さて、結果的に私は文系に進み、大学院で人文社会学系の数字も表も使わない「ド文系」な研究に明け暮れることになる。挙句、今や島で鍬を握っているのだが、それでも教育実習生の彼の言葉は私の中で色褪せることはない。

「たしかに0.999を知らなくても数学の問題は解けるよ。でも、こういうところにこそ数学のロマンがある。教えられたことを当たり前と思うのではなく、少し疑ってみると面白いロマンに出会えるかもね」

一見、意味や必要のないことにこそロマンは宿る。私は大学院での研究を通してそれらを「余白」と呼ぶことになるのだが、今思えば中学生の時点で、彼、そして数学のおかげ「余白」の大切さには気づいていたのかもしれない。

また当たり前を疑うという姿勢は、これまでの私を大きく形作ってきた。事実、人の話を飲み込むまえに少し疑うようになったのは0.999の問いに出会ってからのことだ。

だからこそ、私の好きな科目は、今も昔も数学である。
数学は私にこのような「大切なこと」を教えてくれた。


ド文系の私が数学の示す世界に今もなお心惹かれるのは、私が求める世界を数学がすでに体現しているような気がしているからだ。

長い人生で、この予想を証明できれば私は人生を悔いなく終えられそうだ。

ーーー

『博士の愛した数式』という一冊。
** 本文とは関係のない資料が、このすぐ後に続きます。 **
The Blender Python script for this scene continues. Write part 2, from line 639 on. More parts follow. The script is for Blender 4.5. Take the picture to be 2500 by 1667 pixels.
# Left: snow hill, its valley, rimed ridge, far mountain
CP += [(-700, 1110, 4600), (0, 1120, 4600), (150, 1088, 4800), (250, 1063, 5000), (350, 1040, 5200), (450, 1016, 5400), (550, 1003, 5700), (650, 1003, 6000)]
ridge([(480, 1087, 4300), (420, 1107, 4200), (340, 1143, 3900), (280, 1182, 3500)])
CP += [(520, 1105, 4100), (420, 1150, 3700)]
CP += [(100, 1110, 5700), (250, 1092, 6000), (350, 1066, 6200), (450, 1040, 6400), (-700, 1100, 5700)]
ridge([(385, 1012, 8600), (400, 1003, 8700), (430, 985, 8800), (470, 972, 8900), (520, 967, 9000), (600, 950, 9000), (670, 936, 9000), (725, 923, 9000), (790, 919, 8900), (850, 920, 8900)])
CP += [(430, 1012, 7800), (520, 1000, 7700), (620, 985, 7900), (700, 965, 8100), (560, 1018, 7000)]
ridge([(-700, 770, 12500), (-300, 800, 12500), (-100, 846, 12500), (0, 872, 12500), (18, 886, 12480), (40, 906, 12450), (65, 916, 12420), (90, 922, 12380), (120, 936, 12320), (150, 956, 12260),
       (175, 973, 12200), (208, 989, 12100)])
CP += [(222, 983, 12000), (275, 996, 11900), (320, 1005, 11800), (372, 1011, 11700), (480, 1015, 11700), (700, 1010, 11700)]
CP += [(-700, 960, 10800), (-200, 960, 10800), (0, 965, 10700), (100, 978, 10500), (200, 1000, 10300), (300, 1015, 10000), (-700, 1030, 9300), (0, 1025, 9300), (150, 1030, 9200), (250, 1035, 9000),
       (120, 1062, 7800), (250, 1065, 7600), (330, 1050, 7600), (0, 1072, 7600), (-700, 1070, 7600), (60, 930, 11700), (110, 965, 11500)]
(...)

中学生の時に出会ったこの1冊は、手に取るたびに教育実習生の存在を思い出させてくれます。

友愛数、完全数etcと『博士の愛した数式』には様々なロマンあふれる数学の世界が広がっています。

もし数学が苦手という方がいれば、ぜひ一度読んでほしい一冊です。数学は受験のためではなく、自分の世界を豊かにするために存在するのではないか。そんなことを感じられるように思います。

というわけで、本日はこれにて。
お読みいただきありがとうございました。